Tassie’s Whale Boys: Whaling in Antarctic waters by Michael Stoddart | PB
In the 1920s the Norwegian whalers called into Hobart with their factory ships and harpoon guns. Their cruel slaughter eventually brought the huge fin and blue whales in the frigid water of Antarctica’s Ross Sea to the brink of extinction. In October 1923, twelve young Tasmanian men signed on for ‘the adventure of a lifetime’ and altogether 132 Tasmanians joined the Norwegian whaling expeditions over the eight following summers. All of them sought adventure, and none was disappointed.
They called themselves ‘Tassie’s whale boys’ and this is their story.
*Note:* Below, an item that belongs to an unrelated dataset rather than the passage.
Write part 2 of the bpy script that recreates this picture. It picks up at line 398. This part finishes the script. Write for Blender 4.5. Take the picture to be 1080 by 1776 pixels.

Their diaries tell of long arduous days among stench and filth and of the cruelty of industrial whaling; they tell of biting cold, the omnipresence of danger from ice and storms, dreadful food, and the minuscule pay at journey’s end. They also tell of the special camaraderie engendered when spirited young men share such an adventure, and of their unbounded admiration for the solid, dependable Norwegians in whose trust they put their lives.
The contrast of industrial whaling with the supremely beautiful Antarctic environment was not lost on any of the young men. Even the least articulate among them tried to express something of the grandeur of Antarctica as the iridescent sun shimmered over the summer horizon.